━━ Source data

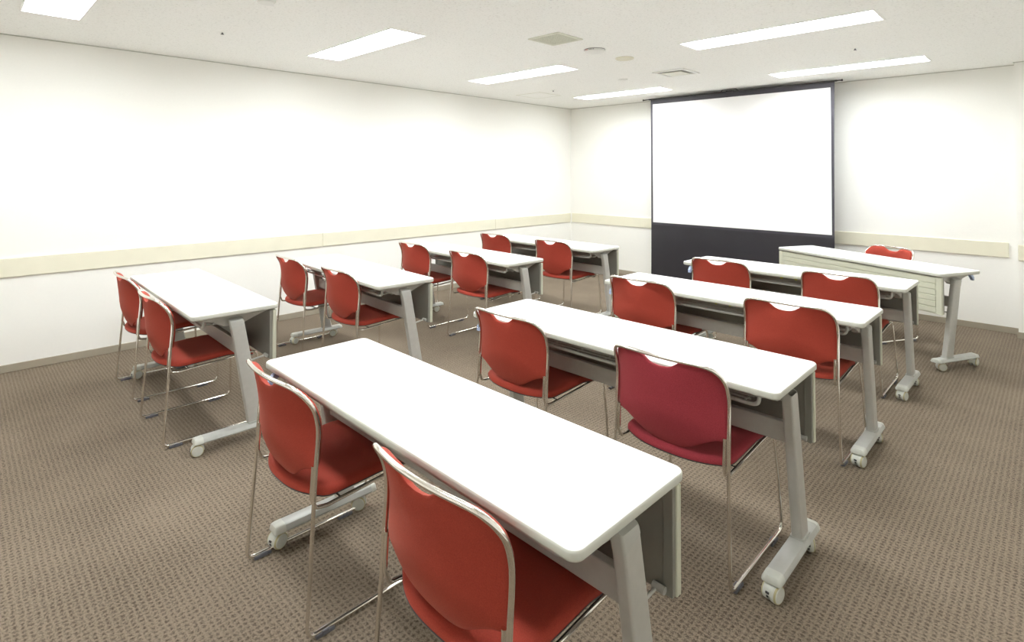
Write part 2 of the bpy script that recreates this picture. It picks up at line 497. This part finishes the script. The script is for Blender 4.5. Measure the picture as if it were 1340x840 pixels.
# ------------------------------------------------------------------ folding table
TL, TW, TZ, TT = 1.5, .43, .6985, .027
def rounded_slab(bm, x0, x1, y0, y1, z0, z1, rc, re, mt, ms):
    base = rrect(x0, x1, y0, y1, rc, 8); rings = []
    prof = []
    for k in range(5):
        a = R(90 * k / 4); prof.append((re * (1 - math.sin(a)), z0 + re * (1 - math.cos(a)) * .8))
    for k in range(5):
        a = R(90 * k / 4); prof.append((re * .7 * (1 - math.cos(a)), z1 - re * .7 * (1 - math.sin(a))))
    for d, z in prof:
        pts = rrect(x0 + d, x1 - d, y0 + d, y1 - d, max(rc - d, .004), 8)
        rings.append([bm.verts.new((x, y, z)) for x, y in pts])
    n = len(base)
    for q, (A, B) in enumerate(zip(rings, rings[1:])):
        for k in range(n):
            f = bm.faces.new((A[k], A[(k + 1) % n], B[(k + 1) % n], B[k])); f.material_index = mt if q >= len(rings) - 3 else ms
    f = bm.faces.new(rings[0]); f.material_index = ms
    f = bm.faces.new(rings[-1]); f.material_index = mt

def caster(bm, x, y, swivel):
    """twin-wheel caster touching the floor under (x, y); material 0 wheel, 1 tyre ring, 2 dark mark"""
    r = .029; sub = bmesh.new()
    for s in (-1, 1):
        lathe(sub, [(0, s * .027), (r * .78, s * .027), (r * .86, s * .025)], (0, 0, r), 'x', 26, 0)
        lathe(sub, [(r * .86, s * .025), (r * .94, s * .0245), (r, s * .021), (r, s * .0195)], (0, 0, r), 'x', 26, 1)
        lathe(sub, [(r, s * .0195), (r, s * .006), (r * .9, s * .004), (0, s * .004)], (0, 0, r), 'x', 26, 0)
    # hood between the wheels
    pts = [(math.cos(R(a)) * (r + .0015), math.sin(R(a)) * (r + .0015) + r) for a in range(-10, 191, 12)] + [(-.010, r - .006), (.010, r - .006)]
    prism(sub, pts, 'x', -.0135, .0135, 0, .001)
    lathe(sub, [(0, .068), (.009, .068), (.009, .045), (.013, .040), (0, .040)], (0, .006, 0), 'z', 16, 0)
    box(sub, -.006, .006, -.0325, -.0285, r + .004, r + .010, 2)
    box(sub, -.003, .003, -.0325, -.0285, r - .006, r - .001, 2)
    sub.transform(Matrix.Translation((x, y, 0)) @ Matrix.Rotation(swivel, 4, 'Z'))
    me = bpy.data.meshes.new('tmp'); sub.to_mesh(me); sub.free(); bm.from_mesh(me); bpy.data.meshes.remove(me)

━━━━

Description of the task:
Please set down each line of the data above exactly as written, without the pictures.

Exercise answer:
Write part 2 of the bpy script that recreates this picture. It picks up at line 497. This part finishes the script. The script is for Blender 4.5. Measure the picture as if it were 1340x840 pixels.
# ------------------------------------------------------------------ folding table
TL, TW, TZ, TT = 1.5, .43, .6985, .027
def rounded_slab(bm, x0, x1, y0, y1, z0, z1, rc, re, mt, ms):
    base = rrect(x0, x1, y0, y1, rc, 8); rings = []
    prof = []
    for k in range(5):
        a = R(90 * k / 4); prof.append((re * (1 - math.sin(a)), z0 + re * (1 - math.cos(a)) * .8))
    for k in range(5):
        a = R(90 * k / 4); prof.append((re * .7 * (1 - math.cos(a)), z1 - re * .7 * (1 - math.sin(a))))
    for d, z in prof:
        pts = rrect(x0 + d, x1 - d, y0 + d, y1 - d, max(rc - d, .004), 8)
        rings.append([bm.verts.new((x, y, z)) for x, y in pts])
    n = len(base)
    for q, (A, B) in enumerate(zip(rings, rings[1:])):
        for k in range(n):
            f = bm.faces.new((A[k], A[(k + 1) % n], B[(k + 1) % n], B[k])); f.material_index = mt if q >= len(rings) - 3 else ms
    f = bm.faces.new(rings[0]); f.material_index = ms
    f = bm.faces.new(rings[-1]); f.material_index = mt

def caster(bm, x, y, swivel):
    """twin-wheel caster touching the floor under (x, y); material 0 wheel, 1 tyre ring, 2 dark mark"""
    r = .029; sub = bmesh.new()
    for s in (-1, 1):
        lathe(sub, [(0, s * .027), (r * .78, s * .027), (r * .86, s * .025)], (0, 0, r), 'x', 26, 0)
        lathe(sub, [(r * .86, s * .025), (r * .94, s * .0245), (r, s * .021), (r, s * .0195)], (0, 0, r), 'x', 26, 1)
        lathe(sub, [(r, s * .0195), (r, s * .006), (r * .9, s * .004), (0, s * .004)], (0, 0, r), 'x', 26, 0)
    # hood between the wheels
    pts = [(math.cos(R(a)) * (r + .0015), math.sin(R(a)) * (r + .0015) + r) for a in range(-10, 191, 12)] + [(-.010, r - .006), (.010, r - .006)]
    prism(sub, pts, 'x', -.0135, .0135, 0, .001)
    lathe(sub, [(0, .068), (.009, .068), (.009, .045), (.013, .040), (0, .040)], (0, .006, 0), 'z', 16, 0)
    box(sub, -.006, .006, -.0325, -.0285, r + .004, r + .010, 2)
    box(sub, -.003, .003, -.0325, -.0285, r - .006, r - .001, 2)
    sub.transform(Matrix.Translation((x, y, 0)) @ Matrix.Rotation(swivel, 4, 'Z'))
    me = bpy.data.meshes.new('tmp'); sub.to_mesh(me); sub.free(); bm.from_mesh(me); bpy.data.meshes.remove(me)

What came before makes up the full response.